Detailed descriptions from the Nsight Cmpute v2020.3.1 Kernel Profiling Guide

Long Scoreboard

Warp was stalled waiting for a scoreboard dependency on a L1TEX (local, global, surface, tex) operation. To reduce the number of cycles waiting on L1TEX data accesses verify the memory access patterns are optimal for the target architecture, attempt to increase cache hit rates by increasing data locality, or by changing the cache configuration, and consider moving frequently used data to shared memory.

Short Scoreboard

Warp was stalled waiting for a scoreboard dependency on a MIO (memory input/output) operation (not to L1TEX). The primary reason for a high number of stalls due to short scoreboards is typically memory operations to shared memory. Other reasons include frequent execution of special math instructions (e.g. MUFU) or dynamic branching (e.g. BRX, JMX). Verify if there are shared memory operations and reduce bank conflicts, if applicable.

MIO vs. L1TEX

MIO and L1TEX are partitions in the NVIDIA SM. The MIO units is responsible for shared execution units (shared by 1 or more SM sub-partitions) including lower rate math units (e.g. double precision on a GeForce chip) and memory input/output. The memory subsystems contains L1, TEX unit, shared memory unit, and other domain specific (e.g. graphics) interfaces to the SM. The implementation of the MIO subsystem including L1, TEX, and shared memory varies greatly between Kepler, Maxwell-Pascal, and Volta-Ampere. SM sub-partitions (warp schedulers) issues instructions to shared execution units through instruction queues vs. direct dispatch. For SM 7.0+ there are stall reasons (mio_throttle, lg_throttle, and tex_throttle) that occur if the instruction queues for those units are full.

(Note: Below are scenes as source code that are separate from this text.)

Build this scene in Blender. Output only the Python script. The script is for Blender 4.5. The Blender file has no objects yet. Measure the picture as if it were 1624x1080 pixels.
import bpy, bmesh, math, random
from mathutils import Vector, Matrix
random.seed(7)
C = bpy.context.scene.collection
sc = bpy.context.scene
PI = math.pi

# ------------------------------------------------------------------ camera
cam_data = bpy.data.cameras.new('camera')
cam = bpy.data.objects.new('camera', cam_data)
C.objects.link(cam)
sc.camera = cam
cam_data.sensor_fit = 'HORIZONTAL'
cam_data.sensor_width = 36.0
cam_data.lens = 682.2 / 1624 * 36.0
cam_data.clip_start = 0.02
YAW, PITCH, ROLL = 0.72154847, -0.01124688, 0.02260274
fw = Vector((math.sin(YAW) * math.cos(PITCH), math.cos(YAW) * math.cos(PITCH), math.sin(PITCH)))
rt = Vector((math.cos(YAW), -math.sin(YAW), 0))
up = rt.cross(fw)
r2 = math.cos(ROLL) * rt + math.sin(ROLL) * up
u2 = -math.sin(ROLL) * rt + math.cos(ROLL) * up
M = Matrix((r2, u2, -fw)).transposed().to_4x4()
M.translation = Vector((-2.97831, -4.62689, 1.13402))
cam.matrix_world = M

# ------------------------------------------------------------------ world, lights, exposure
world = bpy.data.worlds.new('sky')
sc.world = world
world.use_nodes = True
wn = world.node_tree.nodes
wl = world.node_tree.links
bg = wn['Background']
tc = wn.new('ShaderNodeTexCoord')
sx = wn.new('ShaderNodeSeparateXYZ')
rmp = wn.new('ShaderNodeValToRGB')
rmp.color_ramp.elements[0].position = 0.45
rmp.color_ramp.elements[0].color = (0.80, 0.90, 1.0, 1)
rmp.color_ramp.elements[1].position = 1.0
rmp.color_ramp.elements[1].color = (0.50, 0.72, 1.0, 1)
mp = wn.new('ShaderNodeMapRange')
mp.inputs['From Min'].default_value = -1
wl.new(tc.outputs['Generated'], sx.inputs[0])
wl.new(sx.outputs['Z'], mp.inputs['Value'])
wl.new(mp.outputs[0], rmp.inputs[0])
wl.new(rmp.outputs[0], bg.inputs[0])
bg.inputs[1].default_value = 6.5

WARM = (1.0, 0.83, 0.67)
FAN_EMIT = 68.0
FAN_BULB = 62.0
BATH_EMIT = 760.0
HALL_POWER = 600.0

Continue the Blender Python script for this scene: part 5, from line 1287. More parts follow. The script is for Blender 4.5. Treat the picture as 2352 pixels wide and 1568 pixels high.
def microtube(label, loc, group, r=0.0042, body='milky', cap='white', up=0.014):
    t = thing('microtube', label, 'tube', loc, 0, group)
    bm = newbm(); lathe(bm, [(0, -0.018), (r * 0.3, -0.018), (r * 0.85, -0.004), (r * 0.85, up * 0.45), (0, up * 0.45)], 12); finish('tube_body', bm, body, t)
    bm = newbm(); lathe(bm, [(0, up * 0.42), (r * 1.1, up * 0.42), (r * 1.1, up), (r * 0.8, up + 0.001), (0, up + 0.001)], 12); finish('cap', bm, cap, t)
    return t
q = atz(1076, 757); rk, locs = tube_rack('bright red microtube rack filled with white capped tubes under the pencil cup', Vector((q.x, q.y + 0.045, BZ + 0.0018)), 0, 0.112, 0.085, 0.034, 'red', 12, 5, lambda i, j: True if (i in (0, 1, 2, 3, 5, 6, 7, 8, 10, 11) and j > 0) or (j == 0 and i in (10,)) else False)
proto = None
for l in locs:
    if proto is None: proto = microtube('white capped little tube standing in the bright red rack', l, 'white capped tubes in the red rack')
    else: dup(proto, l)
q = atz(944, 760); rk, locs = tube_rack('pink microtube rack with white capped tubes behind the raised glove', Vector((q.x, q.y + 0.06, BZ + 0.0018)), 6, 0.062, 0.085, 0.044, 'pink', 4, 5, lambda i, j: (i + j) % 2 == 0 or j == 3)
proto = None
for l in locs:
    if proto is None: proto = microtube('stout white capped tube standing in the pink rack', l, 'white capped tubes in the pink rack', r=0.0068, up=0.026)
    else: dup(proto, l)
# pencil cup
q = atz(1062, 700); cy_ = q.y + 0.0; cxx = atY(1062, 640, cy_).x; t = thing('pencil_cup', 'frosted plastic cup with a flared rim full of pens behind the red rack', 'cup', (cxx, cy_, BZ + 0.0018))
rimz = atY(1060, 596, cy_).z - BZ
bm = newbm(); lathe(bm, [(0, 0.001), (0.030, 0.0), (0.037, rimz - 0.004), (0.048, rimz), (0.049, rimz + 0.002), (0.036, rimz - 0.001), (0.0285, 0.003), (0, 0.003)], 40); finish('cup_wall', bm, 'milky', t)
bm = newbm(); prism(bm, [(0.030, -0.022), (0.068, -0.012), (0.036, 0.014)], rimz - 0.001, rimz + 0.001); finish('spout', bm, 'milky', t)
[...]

What is included in the definition of MIO varies by architecture. L1TEX is technically in the MIO partition. The L1TEX has is complicated as it has two input interfaces:

1. LSU interface is for shared memory, local/global memory (tagged), and special operations such as shuffle and special purpose registers.
2. TEX interface is for texture fetches and on 7.0-8.x a subset of the slow math operations (e.g. FP64 on a GeForce card). The latter is a little confusing. The slow math units exist for binary compatibility and not expected to be used at the same time as texture fetches.

The term MIO can be confusing. The term L1TEX can also be confusing given two different interfaces. While there are two interfaces local/global and texture/surface share the same cache lookup stages, same cache RAM, and same SM to L2 interface so for many metrics the term L1TEX is used to refer to the unit.